Paddy’s had local talent every week, said owner Patrick Singh.

“We had Crash the Car, Death in Venice, Nemesis and Raw Element balanced out with national and international talent, including Texas blues legend Sonny Rhodes and Nunavut throat singer Tanya Tagaq Gillis.”

Now, when bands phone looking for a gig, there won’t be anywhere for them to play, because there’s nowhere else like that in town, he said.

“The Taku’s been there so long; they’ve got their thing, they’re making money. And Lizards has had the same old band playing the same music for the past five years.

“But why wouldn’t people want to embrace artists and musicians and give them a place to play?

“There are some freakin’ amazing bands in this town,” he said.

And a lot of these bands debuted during Peggy Hanifan’s weekly jam nights.

“I’ve been hosting jam nights for 10 years,” said Hanifan, who’s been at the Riverview for the last eight.

“I’ve never had to really go look for a place; they’ve always called me,” she said.

But now, with Paddy’s closed, Hanifan is out pounding the pavement.

Hanifan’s jams were almost always full, even when the weather was frightening.

“You had to come early to get a seat,” she said.

“And usually there wasn’t enough time to get everyone up.”

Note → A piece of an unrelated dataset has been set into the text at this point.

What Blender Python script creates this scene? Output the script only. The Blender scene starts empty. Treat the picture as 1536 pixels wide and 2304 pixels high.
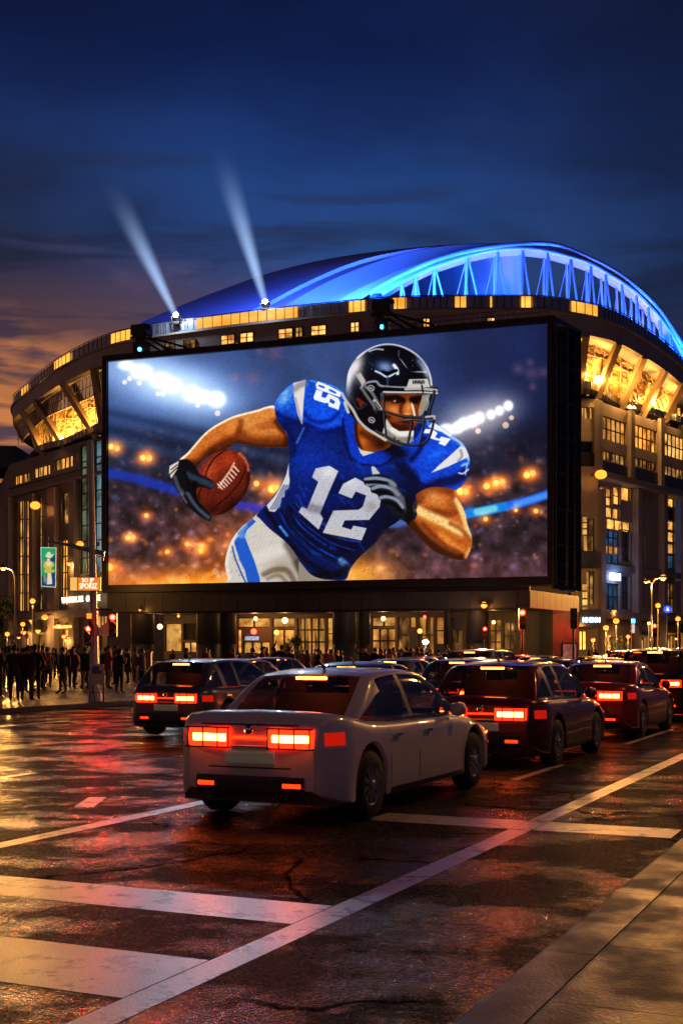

“Peggy’s was the stage I had most of my experience on,” said Crash the Car’s Kyle Cashen, who also fronts Friend Called Five.

“Having a bar like Paddy’s was a good experience,” he said.

“It was small and Patrick was involved in the music scene and people felt comfortable taking risks.”

Since Paddy’s closed, Friend Called Five has played at Mt. Mac, at the Yukon Arts Centre, and is part of the upcoming show in the arts centre production room.

“We’d definitely be performing a lot more if Paddy’s was still around,” said Cashen.

But there is a silver lining.

The lack of venues inspires creativity in the artists, he said.

“We have to find a way to work with the limitations of the city.”

The Frostbite Music Society has a liquor licence, and provides some opportunities, said Cashen, who’s also booked for the upcoming Canada Winter Games.

“If enough bands are left without a place to play, the musicians will solve the problem,” he said.

On Saturday, Kim Beggs’ solution was Steve’s Music.

Her local CD release packed 85 people in the venue, which is supposed to hold 50.

And Solon’s offbeat ‘80s band Pegasus Wing, grappling with the venue shortage, used to play at a downtown house.

“We’d get over 100 people each time,” she said.

But that venue’s no longer available.

So, Solon’s new funk-rock band, Hammerhead, is planning to play at Mt. Mac on New Year’s Eve.

“It’s the only place we can play,” she said.